Jornal Correio Braziliense

Mundo

Um ano após contestação na Turquia, Erdogan desafia adversários

Desde a revolta no ano passado, o chefe de governo se concentra em abafar qualquer indício de dissidência.

ISTAMBUL - O primeiro-ministro turco Recep Tayyip Erdogan desafiou neste sábado (31/5) seus adversários que planejavam celebrar o primeiro aniversário da revolta antigoverno de junho de 2013 na Praça Taksim de Istambul, ameaçando com represálias da polícia.

Poucas horas antes da manifestação anunciada por um coletivo de ONGs, sindicatos e membros da sociedade civil, Erdogan reagiu com firmeza, garantindo que as forças de ordem fariam "o que fosse necessário, de A a Z", para impedir a realização do protesto.

"Vocês não podem ocupar Taksim como fizeram no ano passado, porque vocês têm que respeitar a lei", acrescentou diante de milhares de simpatizantes.

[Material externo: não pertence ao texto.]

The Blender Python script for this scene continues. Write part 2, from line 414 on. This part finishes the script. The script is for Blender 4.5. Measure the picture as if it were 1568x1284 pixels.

Desde o início da manhã, milhares de policiais da tropa de choque e à paisana se posicionaram no bairro da emblemática praça de Istambul, onde se iniciou a revolta de 2013 e que, desde então, foi declarada zona proibida para protestos.

As autoridades turcas mobilizaram mais de 25.000 homens e cinquenta canhões de água para conter os manifestantes, sugerindo novos confrontos. Ao meio-dia, também fecharam o famoso Parque Gezi.

Foi neste pequeno jardim público, no centro da parte europeia da maior cidade da Turquia, que nasceu a onda de contestação que fez tremer pela primeira vez o regime Erdogan, que reina incontestadamente sobre o país desde 2003.

Na manhã de 31 de maio de 2013, a polícia expulsou violentamente do parque algumas centenas de ativistas ambientais que se opunham a sua destruição. Alimentados pela repressão, o movimento cresceu para se transformar em uma revolta política sem precedentes contra o poder islâmico-conservador.

Cerca de 3,5 milhões de turcos -número oficial da polícia- marcharam contra Erdogan em toda a Turquia durante as três primeiras semanas de junho.

Estes eventos foram severamente reprimidos, terminando com pelo menos oito pessoas mortas e mais de 8.000 feridas.

Apesar do efetivo policial mobilizado neste sábado, muitos turcos se reuniram para homenagear as vítimas, em silêncio e individualmente.

Contestação sufocada

"Vamos lembrar por muito tempo as pessoas que perderam suas vidas aqui e como o governo agiu contra os seus cidadãos", declarou à AFP Ugur, uma professora de 31 anos, cercada por dezenas de policiais.

"Eu tento lembrar as vozes e os sons que eu ouvi aqui no ano passado", disse Sebnem, uma atriz de 41 anos, pouco antes do parque Gezi ser fechado. "Não podemos apagar esses momentos. As árvores, o ar e a terra nos fazem lembrar tudo o que aconteceu", declarou emocionada.

No início da tarde, um pequeno grupo de estudantes desafiou a polícia, iniciando uma leitura pública, mas foi rapidamente dispersado.

Além de suas ameaças, o primeiro-ministro usou seu discurso deste sábado para atacar seus adversários. "Eu apelo ao meu povo. Não se deixe enganar. Esta não é uma campanha ambientalista, não há sinceridade nisso", disse.

"A violência nasce onde não há nenhum pensamento ou ideia. As pessoas de Gezi são aquelas que não têm ideias", lançou Erdogan na sexta-feira, acusando "organizações terroristas" de "manipular os jovens (...) para atacar a nossa unidade e nossa economia".

Desde a revolta no ano passado, o chefe de governo se concentra em abafar qualquer indício de dissidência.

Ao longo dos meses, centenas de manifestantes foram levados à justiça . Além disso, Erdogan adotou uma série de leis para fortalecer seu domínio sobre o Poder Judiciário e as redes sociais, e aumentou os poderes dos serviços de inteligência.

Apesar de um escândalo de corrupção que arranhou a imagem de seu regime, Erdogan venceu com folga as eleições municipais de 30 de março e agora se prepara para anunciar sua candidatura à presidência de 10 a 24 de agosto.

Para denunciar esta deriva autoritária que o coletivo Taksim Solidariedade exortou a população a tomar as ruas neste sábado, assim como há um ano.

"A forma como o governo se dirige a nós é cada vez mais violenta (...) acreditamos que só podemos ser ouvidos nas ruas", disse à AFP um membro do coletivo, Tayfun Karaman, acrescentando que "este é apenas o começo, a resistência continua".